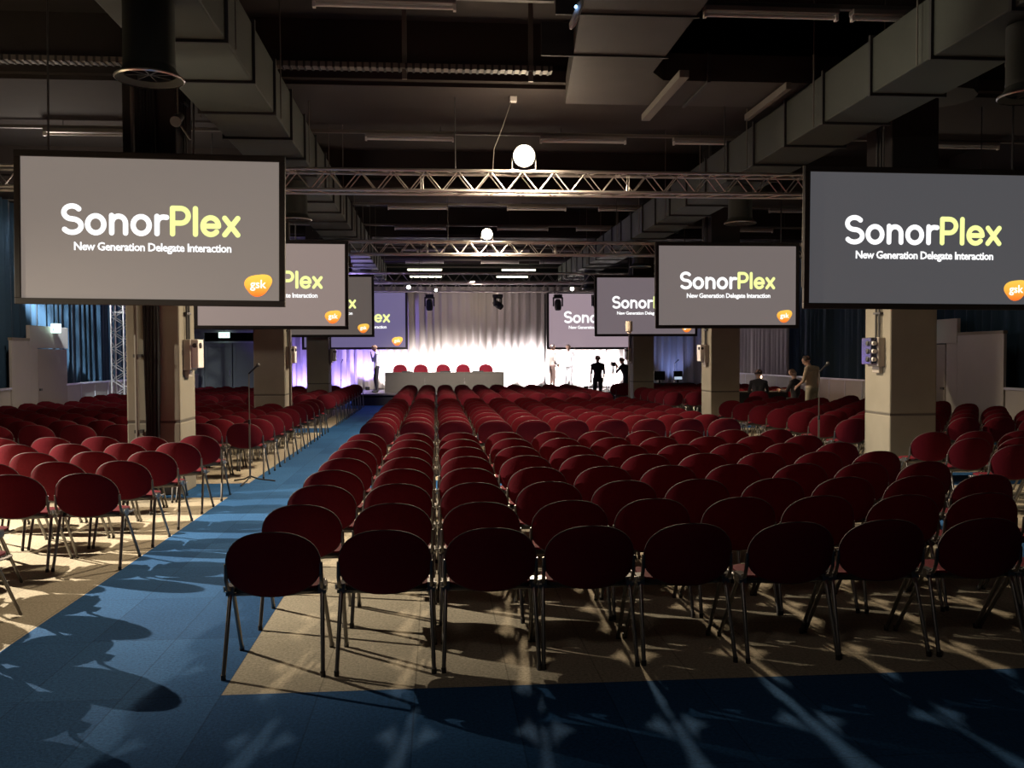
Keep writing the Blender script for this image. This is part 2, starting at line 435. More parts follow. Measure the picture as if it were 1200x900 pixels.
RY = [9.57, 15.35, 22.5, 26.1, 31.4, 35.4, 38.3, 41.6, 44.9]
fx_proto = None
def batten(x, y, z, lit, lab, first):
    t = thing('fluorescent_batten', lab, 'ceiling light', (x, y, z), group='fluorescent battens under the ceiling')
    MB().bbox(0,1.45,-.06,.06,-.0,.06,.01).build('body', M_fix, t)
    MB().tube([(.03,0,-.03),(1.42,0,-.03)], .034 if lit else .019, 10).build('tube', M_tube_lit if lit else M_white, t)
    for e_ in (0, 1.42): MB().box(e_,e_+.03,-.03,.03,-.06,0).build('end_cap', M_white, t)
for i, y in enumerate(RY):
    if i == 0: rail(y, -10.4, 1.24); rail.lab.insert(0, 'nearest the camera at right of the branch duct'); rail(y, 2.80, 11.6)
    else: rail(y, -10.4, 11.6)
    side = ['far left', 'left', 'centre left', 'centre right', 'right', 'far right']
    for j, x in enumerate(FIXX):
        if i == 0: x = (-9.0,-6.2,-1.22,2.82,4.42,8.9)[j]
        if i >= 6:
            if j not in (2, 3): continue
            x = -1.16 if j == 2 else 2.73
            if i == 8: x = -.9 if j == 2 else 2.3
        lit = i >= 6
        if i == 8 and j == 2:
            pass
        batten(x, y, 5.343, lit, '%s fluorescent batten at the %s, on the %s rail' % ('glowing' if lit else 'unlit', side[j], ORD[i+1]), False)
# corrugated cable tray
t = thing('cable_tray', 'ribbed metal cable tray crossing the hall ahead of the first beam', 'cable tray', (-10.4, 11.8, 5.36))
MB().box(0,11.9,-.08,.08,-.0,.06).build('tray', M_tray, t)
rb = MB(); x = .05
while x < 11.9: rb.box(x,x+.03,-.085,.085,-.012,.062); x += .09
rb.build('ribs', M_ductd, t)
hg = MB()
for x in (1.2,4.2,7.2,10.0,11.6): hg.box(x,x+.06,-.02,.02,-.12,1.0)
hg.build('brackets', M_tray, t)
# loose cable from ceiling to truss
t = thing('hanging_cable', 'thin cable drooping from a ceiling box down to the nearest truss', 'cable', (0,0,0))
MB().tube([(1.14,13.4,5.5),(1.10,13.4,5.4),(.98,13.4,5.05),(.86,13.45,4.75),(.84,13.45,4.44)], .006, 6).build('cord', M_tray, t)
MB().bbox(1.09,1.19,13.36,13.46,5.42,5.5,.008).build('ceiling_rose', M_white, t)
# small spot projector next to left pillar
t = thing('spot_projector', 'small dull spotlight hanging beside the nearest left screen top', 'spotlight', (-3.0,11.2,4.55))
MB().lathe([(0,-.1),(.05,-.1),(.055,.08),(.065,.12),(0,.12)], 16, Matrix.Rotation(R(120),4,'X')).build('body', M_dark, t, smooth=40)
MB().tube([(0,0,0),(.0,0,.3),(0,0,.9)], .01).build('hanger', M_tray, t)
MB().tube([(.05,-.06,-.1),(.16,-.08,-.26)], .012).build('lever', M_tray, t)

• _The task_
Extract the full listing exactly, with the pictures left out.

• _Exercise result_
Keep writing the Blender script for this image. This is part 2, starting at line 435. More parts follow. Measure the picture as if it were 1200x900 pixels.
RY = [9.57, 15.35, 22.5, 26.1, 31.4, 35.4, 38.3, 41.6, 44.9]
fx_proto = None
def batten(x, y, z, lit, lab, first):
    t = thing('fluorescent_batten', lab, 'ceiling light', (x, y, z), group='fluorescent battens under the ceiling')
    MB().bbox(0,1.45,-.06,.06,-.0,.06,.01).build('body', M_fix, t)
    MB().tube([(.03,0,-.03),(1.42,0,-.03)], .034 if lit else .019, 10).build('tube', M_tube_lit if lit else M_white, t)
    for e_ in (0, 1.42): MB().box(e_,e_+.03,-.03,.03,-.06,0).build('end_cap', M_white, t)
for i, y in enumerate(RY):
    if i == 0: rail(y, -10.4, 1.24); rail.lab.insert(0, 'nearest the camera at right of the branch duct'); rail(y, 2.80, 11.6)
    else: rail(y, -10.4, 11.6)
    side = ['far left', 'left', 'centre left', 'centre right', 'right', 'far right']
    for j, x in enumerate(FIXX):
        if i == 0: x = (-9.0,-6.2,-1.22,2.82,4.42,8.9)[j]
        if i >= 6:
            if j not in (2, 3): continue
            x = -1.16 if j == 2 else 2.73
            if i == 8: x = -.9 if j == 2 else 2.3
        lit = i >= 6
        if i == 8 and j == 2:
            pass
        batten(x, y, 5.343, lit, '%s fluorescent batten at the %s, on the %s rail' % ('glowing' if lit else 'unlit', side[j], ORD[i+1]), False)
# corrugated cable tray
t = thing('cable_tray', 'ribbed metal cable tray crossing the hall ahead of the first beam', 'cable tray', (-10.4, 11.8, 5.36))
MB().box(0,11.9,-.08,.08,-.0,.06).build('tray', M_tray, t)
rb = MB(); x = .05
while x < 11.9: rb.box(x,x+.03,-.085,.085,-.012,.062); x += .09
rb.build('ribs', M_ductd, t)
hg = MB()
for x in (1.2,4.2,7.2,10.0,11.6): hg.box(x,x+.06,-.02,.02,-.12,1.0)
hg.build('brackets', M_tray, t)
# loose cable from ceiling to truss
t = thing('hanging_cable', 'thin cable drooping from a ceiling box down to the nearest truss', 'cable', (0,0,0))
MB().tube([(1.14,13.4,5.5),(1.10,13.4,5.4),(.98,13.4,5.05),(.86,13.45,4.75),(.84,13.45,4.44)], .006, 6).build('cord', M_tray, t)
MB().bbox(1.09,1.19,13.36,13.46,5.42,5.5,.008).build('ceiling_rose', M_white, t)
# small spot projector next to left pillar
t = thing('spot_projector', 'small dull spotlight hanging beside the nearest left screen top', 'spotlight', (-3.0,11.2,4.55))
MB().lathe([(0,-.1),(.05,-.1),(.055,.08),(.065,.12),(0,.12)], 16, Matrix.Rotation(R(120),4,'X')).build('body', M_dark, t, smooth=40)
MB().tube([(0,0,0),(.0,0,.3),(0,0,.9)], .01).build('hanger', M_tray, t)
MB().tube([(.05,-.06,-.1),(.16,-.08,-.26)], .012).build('lever', M_tray, t)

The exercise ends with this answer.